チェトゥマルの空港に到着したのは、正午前だった。
メキシコシティから出発したのは8時半で、所要時間は2時間ちょいだが、世界的ハネムーンの行き先であるカンクンを要するキンタナロー州は、時差で1時間先に進んでいる。
空港に着いて、宿泊先に移動する乗り合いタクシー乗り場がどこにあるのか知らないことを思い出した。南部は暑いはずだが、さすがに12月半ばなので長袖のシャツがちょうど良い。
ガイドのエセキエルとは出発前にメッセージアプリのワッツアップで、翌朝6時にホテルに迎えにきてもらう約束をした。そして、直接空港からホテルのあるイシュプヒルまでタクシーをチャーターすると、高いからと、乗り合いタクシーをすすめられていたのだ。グーグルマップで場所も送ってもらっていたが、肝心のそこまでの移動は、歩きなのか、タクシーなのか、バスなのか聞いていなかった。
普通だったら、空港の中のカウンターで空港専用のタクシーに乗るところだが、一人旅だし今日中に宿泊先に着けばそれでいい。
「さて、どちらに行かう(行こう) 風が吹く」
by 種田山頭火(1882〜1940 詩人)のスピリッツである。
というわけで、激しい客引きの応酬は無視して、空港の外に出た。そこで治安維持をしていた陸軍の若い兄さんたち3人組に声をかけ、乗り場までの行き方を聞いてみた。連邦政府管轄の空港内で治安を維持するというミッション上、強面を装っているけれど、変な事件さえ起こらなければきっと暇でもあるはずだ。僕が話しかける前に、1人の中年女性によろこんで道を教えているところを、ちゃっかり目撃していた。
「あああ、それね。空港タクシーで行く方法もあるけど、ここずっと歩いて200メートルぐらい歩くとタクシーが停まっているから、聞いてみて。そっちの方が安いから」
まあ、ケチる必要もないのだけれど、せっかく教えてもらったし、とタクシーがたむろしているという道路まで歩くことにした。
そもそもいったん空港の外に出たら、一方通行の出口は逆戻りできない仕組みになっていて、入りなおすには大回りしなくてはならない。だからキャスター付きの黒いキャリーケースをガラガラ歩道で引っ張りながら、まっすぐロータリーのあるところまで歩いた。途中マヤ鉄道の真新しくて大きな駅があったが、スルーした。まだ稼働していないようだった。
そんなわけででこぼこした歩道から一般道に出ると案の定、タクシーが5台ほどたむろしていて、運転手が声をかけてきた。空港ではどこも、200メートルぐらい歩けば半額で乗れる普通のタクシーが待ち構えている。
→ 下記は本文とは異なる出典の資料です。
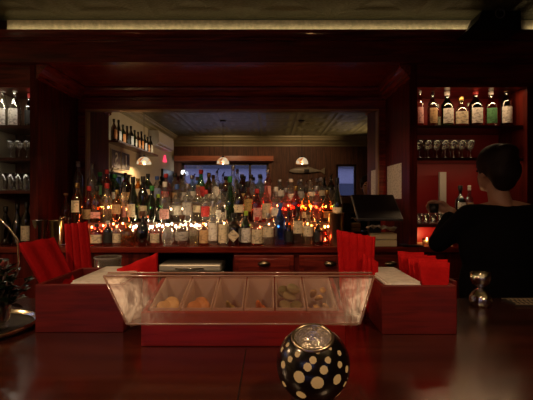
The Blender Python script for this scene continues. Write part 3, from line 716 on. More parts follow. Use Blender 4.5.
def insert_tray(i, lab):
    a = x0+t+.003+bw*i+.002; b_ = a+bw-.004
    o = MB(); F0, B0 = 1.035, 1.20; dz = .048
    top = [(a, F0, .094), (b_, F0, .094), (b_, B0, .094+dz), (a, B0, .094+dz)]
    c = .006
    bot = [(a+c, F0+.004, .014), (b_-c, F0+.004, .014), (b_-c, B0-.008, .03), (a+c, B0-.008, .03)]
    w_ = .003
    top2 = [(a+w_, F0+w_, .094), (b_-w_, F0+w_, .094), (b_-w_, B0-w_, .094+dz), (a+w_, B0-w_, .094+dz)]
    bot2 = [(a+c+w_, F0+.007, .018), (b_-c-w_, F0+.007, .018), (b_-c-w_, B0-.011, .034), (a+c+w_, B0-.011, .034)]
    vs = [*top, *bot, *top2, *bot2]
    fs = [(7, 6, 5, 4), (12, 13, 14, 15)]
    for q in range(4):
        r_ = (q+1) % 4
        fs += [(4+q, 4+r_, r_, q), (8+q, 8+r_, 12+r_, 12+q), (q, r_, 8+r_, 8+q)]
    ob = o.add([(v[0]-(a+b_)/2, v[1]-1.117, v[2]-.014) for v in vs], fs).build('garnish_insert', INS, loc=((a+b_)/2, 1.117, BT+.014))
    return tag(ob, lab, 'insert tray', 'white inserts in the garnish station')
FILL = ['pale citrus slices', 'orange-brown citrus rounds', 'yellow-green peel strips', 'bright orange peel wedges', 'grey-green lime pieces', 'tan citrus wedges']
for i in range(6): insert_tray(i, 'translucent white insert holding %s in the garnish station' % FILL[i])
def cx(i): return x0+t+.003+bw*(i+.5)
def wheel(r, th): return MB().lathe([(.001, -th/2), (r*.95, -th/2), (r, -th/4), (r, th/4), (r*.95, th/2), (.001, th/2)], 18)
def wedge(r, l):
    mb = MB(); n = 8; vs = []
    for k2 in range(n+1):
        u = -1+2*k2/n; s_ = r*math.sqrt(max(.02, 1-u*u))
        vs += [(u*l, -s_*.55, 0), (u*l, s_*.55, 0), (u*l, s_*.75, s_*.55), (u*l, 0, s_), (u*l, -s_*.75, s_*.55)]
    fs = [(0, 1, 2, 3, 4), tuple(n*5+k2 for k2 in (4, 3, 2, 1, 0))]
    for a in range(n):
        for j in range(5): fs.append((a*5+j, a*5+(j+1) % 5, (a+1)*5+(j+1) % 5, (a+1)*5+j))
    return mb.add(vs, fs, True)
def garnish(i, k2, mb, mat, nm, lab, dx, dy, dz, rot):
    zf = BT+.048+dy*.2
    o = mb.build(nm, mat, loc=(cx(i)+dx, 1.060+dy, zf+dz), rot=rot); tag(o, lab, 'garnish', 'garnishes in the station')
POSN = ['nearest the front', 'in the middle', 'at the back', 'leaning at the left', 'on top']
for k2, (dx, dy, dz, rot) in enumerate([(-.012, .015, .03, (1.0, .2, .2)), (.010, .02, .03, (1.1, .1, -.3)), (0, .05, .025, (1.2, -.2, .1))]):
    garnish(0, k2, wheel(.022, .006), LEM, 'citrus_slice', 'pale citrus slice %s of the first insert' % POSN[k2], dx, dy, dz, rot)
    garnish(1, k2, wheel(.021, .007), plain('orange_brown_flesh', (.62, .30, .10), .5, noise=.3, nscale=50), 'citrus_round', 'orange-brown citrus round %s of the second insert' % POSN[k2], dx, dy, dz, rot)
for k2, (dx, dy, dz, rot) in enumerate([(-.014, .01, .02, (.3, .6, 1.2)), (.012, .015, .022, (.2, -.5, 1.9)), (0, .04, .02, (.1, .9, .8)), (-.006, .025, .034, (.4, .7, 1.6))]):
    garnish(2, k2, wedge(.010, .024), plain('yellow_green_peel', (.46, .42, .14), .45, noise=.3, nscale=50), 'peel_strip', 'yellow-green peel strip %s of the third insert' % POSN[k2], dx, dy, dz, rot)
    garnish(3, k2, wedge(.011, .022), ORA, 'peel_wedge', 'bright orange peel wedge %s of the fourth insert' % POSN[k2], dx, dy-.002, dz, (rot[0]+.2, rot[1]*1.3, rot[2]))
for k2, (dx, dy, dz, rot) in enumerate([(-.012, .02, .035, (.5, .3, .2)), (.014, .015, .035, (.6, -.4, -.3)), (.0, .055, .045, (.5, .1, .5)), (-.014, .075, .05, (.7, -.1, .4)), (.012, .07, .06, (.4, .4, .1))]):
    garnish(4, k2, wheel(.019, .009), OLV if k2 % 2 else LIM, 'lime_piece', 'grey-green lime piece %s of the fifth insert' % POSN[k2], dx, dy, dz, rot)
    garnish(5, k2, wedge(.013, .026), PIN if k2 % 2 else LEM, 'citrus_wedge', 'tan citrus wedge %s of the sixth insert' % POSN[k2], dx, dy, dz-.008, (rot[0]*.6, .5-rot[1], 1.3+rot[2]))

# service boxes with paper and napkins ------------------------------------------------
def service_box(name, lab, xa, xb, y0, y1, zt, div, side):
    o = thing(name, lab, 'caddy', ((xa+xb)/2, y0, BT), 0, 'wooden caddies on the bar')
    cx_ = (xa+xb)/2; a, b_ = xa-cx_, xb-cx_; h = zt-BT; D = y1-y0; t = .012; dv = div-cx_
    m = MB(); m.box(a, b_, 0, t, 0, h).box(a, b_, D-t, D, 0, h).box(a, a+t, t, D-t, 0, h).box(b_-t, b_, t, D-t, 0, h).box(a+t, b_-t, t, D-t, 0, .01)
    m.build('case', BOXW, o, bevel=.002)
    MB().box(dv-t/2, dv+t/2, t, D-t, .01, h-.01).build('divider', BOXW, o)
    return o
def paper_stack(lab, xa, xb, y0, y1, z0, z1):
    o = MB().box(xa, xb, y0, y1, z0, z1-.006).box(xa+.004, xb-.001, y0+.003, y1-.004, z1-.006, z1).build('paper_stack', WPAPER); tag(o, lab, 'paper', 'white paper stacks in the caddies')
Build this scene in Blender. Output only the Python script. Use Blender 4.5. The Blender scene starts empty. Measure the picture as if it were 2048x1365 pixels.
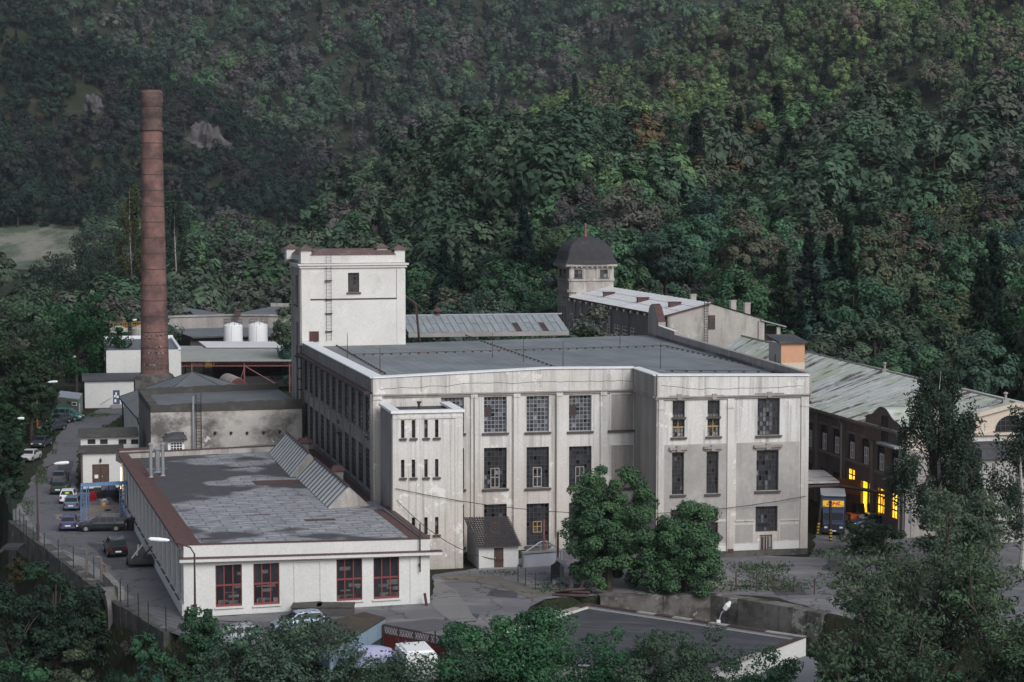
import bpy, math, random
import numpy as np
from mathutils import Vector, Matrix
R = random.Random(11)
rng = np.random.default_rng(5)
SC = bpy.context.scene
COL = SC.collection
# ---------------------------------------------------------------- camera model
F, H, V0 = 4000.0, 32.0, 400.0
PITCH = math.atan((682.5 - V0) / F)
CP, SP = math.cos(PITCH), math.sin(PITCH)

def ray(u, v):
    a = (u - 1024) / F; b = (682.5 - v) / F
    return Vector((a, CP + b * SP, -SP + b * CP))

def at(u, v, z=0.0):
    d = ray(u, v); k = (z - H) / d.z
    return Vector((d.x * k, d.y * k, z))

def aty(u, v, y):
    d = ray(u, v); k = y / d.y
    return Vector((d.x * k, y, H + d.z * k))

cam_d = bpy.data.cameras.new("camera")
cam = bpy.data.objects.new("camera", cam_d); COL.objects.link(cam)
cam.location = (0, 0, H); cam.rotation_euler = (math.pi / 2 - PITCH, 0, 0)
cam_d.sensor_width = 36.0; cam_d.lens = 36.0 * F / 2048
cam_d.clip_start = 1.0; cam_d.clip_end = 9000
SC.camera = cam

# ---------------------------------------------------------------- object helpers
LOC = {}

def tag(o, label=None, cat=None, group=None, kind=None):
    if label: o['label'] = label
    if cat: o['category'] = cat
    if group: o['group'] = group
    if kind: o['kind'] = kind
    return o

def thing(name, label, cat, loc, rz=0.0, group=None):
    o = bpy.data.objects.new(name, None); COL.objects.link(o)
    o.location = loc; o.rotation_euler = (0, 0, rz); o.empty_display_size = .3
    LOC[o.name] = Vector(loc) if rz == 0 else Vector((0, 0, 0))
    return tag(o, label, cat, group)

def copy_tree(o, parent=None):
    c = o.copy(); COL.objects.link(c)
    LOC[c.name] = LOC.get(o.name, Vector((0, 0, 0)))
    if parent: c.parent = parent
    for ch in list(o.children):
        copy_tree(ch, c)
    return c

class MB:
    """collects polygons, builds ONE mesh object"""
    def __init__(s): s.v = []; s.f = []; s.m = []; s.t = []; s.sm = []
    def poly(s, pts, mi=0, tone=0.0, smooth=False):
        i = len(s.v); s.v += [tuple(p) for p in pts]
        s.f.append(tuple(range(i, i + len(pts)))); s.m.append(mi); s.t.append(tone); s.sm.append(smooth)
    def box(s, c, sx, sy, sz, rz=0.0, mi=0, top=1.0):
        """box with base centre c; top = scale of the upper face"""
        ca, sa = math.cos(rz), math.sin(rz); P = []
        for k, z in ((1.0, 0), (top, sz)):
            for a, b in ((-1, -1), (1, -1), (1, 1), (-1, 1)):
                x, y = a * sx / 2 * k, b * sy / 2 * k
                P.append((c[0] + x * ca - y * sa, c[1] + x * sa + y * ca, c[2] + z))
        s.hexa(P, mi)
    def hexa(s, P, mi=0):
        for q in ((3, 2, 1, 0), (4, 5, 6, 7), (0, 1, 5, 4), (1, 2, 6, 5), (2, 3, 7, 6), (3, 0, 4, 7)):
            s.poly([P[i] for i in q], mi)
    def wbox(s, W, s0, s1, z0, z1, o0, o1, mi=0):
        """box in wall coordinates: along s, height z, offset o (outwards)"""
        P = [W.pt(s0, z0, o1), W.pt(s1, z0, o1), W.pt(s1, z0, o0), W.pt(s0, z0, o0),
             W.pt(s0, z1, o1), W.pt(s1, z1, o1), W.pt(s1, z1, o0), W.pt(s0, z1, o0)]
        s.hexa(P, mi)
    def prism(s, pts, z0, z1, mi=0, mt=None, bottom=False):
        """pts: ccw plan polygon; z0,z1 numbers or lists"""
        n = len(pts)
        a = z0 if isinstance(z0, (list, tuple)) else [z0] * n
        b = z1 if isinstance(z1, (list, tuple)) else [z1] * n
        lo = [(p[0], p[1], a[i]) for i, p in enumerate(pts)]; hi = [(p[0], p[1], b[i]) for i, p in enumerate(pts)]
        for i in range(n):
            j = (i + 1) % n
            s.poly([lo[i], lo[j], hi[j], hi[i]], mi)
        s.poly(hi, mi if mt is None else mt)
        if bottom: s.poly(lo[::-1], mi)
    def tube(s, pts, r, n=6, mi=0, cap=True, smooth=True):
        pts = [Vector(p) for p in pts]
        rs = r if isinstance(r, (list, tuple)) else [r] * len(pts)
        rings = []
        for i, p in enumerate(pts):
            d = (pts[min(i + 1, len(pts) - 1)] - pts[max(i - 1, 0)]).normalized()
            a = d.orthogonal().normalized() if abs(d.z) < .99 else Vector((1, 0, 0))
            if abs(d.z) < .99: a = d.cross(Vector((0, 0, 1))).normalized()
            b = d.cross(a).normalized()
            rings.append([p + (a * math.cos(2 * math.pi * k / n) + b * math.sin(2 * math.pi * k / n)) * rs[i] for k in range(n)])
        for i in range(len(rings) - 1):
            for k in range(n):
                j = (k + 1) % n
                s.poly([rings[i][k], rings[i][j], rings[i + 1][j], rings[i + 1][k]], mi, smooth=smooth)
        if cap:
            s.poly(rings[0], mi); s.poly(rings[-1][::-1], mi)
    def lathe(s, c, prof, n=24, mi=0, smooth=True):
        """prof: list of (r,z)"""
        rings = [[(c[0] + r * math.cos(2 * math.pi * k / n), c[1] + r * math.sin(2 * math.pi * k / n), c[2] + z) for k in range(n)] for r, z in prof]
        for i in range(len(rings) - 1):
            for k in range(n):
                j = (k + 1) % n
                s.poly([rings[i][k], rings[i][j], rings[i + 1][j], rings[i + 1][k]], mi, smooth=smooth)
        s.poly(rings[-1], mi)
    def build(s, name, mats, parent=None, local=False):
        me = bpy.data.meshes.new(name)
        L = Vector((0, 0, 0)) if (local or parent is None) else LOC.get(parent.name, Vector((0, 0, 0)))
        me.from_pydata([(p[0] - L.x, p[1] - L.y, p[2] - L.z) for p in s.v], [], s.f)
        for m in (mats if isinstance(mats, (list, tuple)) else [mats]): me.materials.append(m)
        me.polygons.foreach_set('material_index', s.m)
        me.polygons.foreach_set('use_smooth', s.sm)
        if any(s.t):
            at_ = me.attributes.new('tone', 'FLOAT', 'FACE'); at_.data.foreach_set('value', s.t)
        me.update()
        o = bpy.data.objects.new(name, me); COL.objects.link(o)
        if parent: o.parent = parent; LOC[o.name] = L
        else: LOC[o.name] = Vector((0, 0, 0))
        return o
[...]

確かに空港を出てすぐ車に乗れれば簡単だけど、面白くないし発見がない。
というわけで、ひとり旅の時は、極力ピカピカのチャーター便タクシーではなくて、地元の人が乗る交通手段を探すことにしている。こういう地元のタクシーは値段が決まっていることを前回のチアパスへの旅行でわかっていたので、80ペソでイシュプヒル行きのタクシー乗り場へ連れて行ってもらった。値段交渉はタクシーの運ちゃんの表情を見れば不要かどうかわかる。作り笑いがあるかどうかが判断基準だ。無愛想で目を見て本当のことを言ってそうなら言い値で乗るのが良い。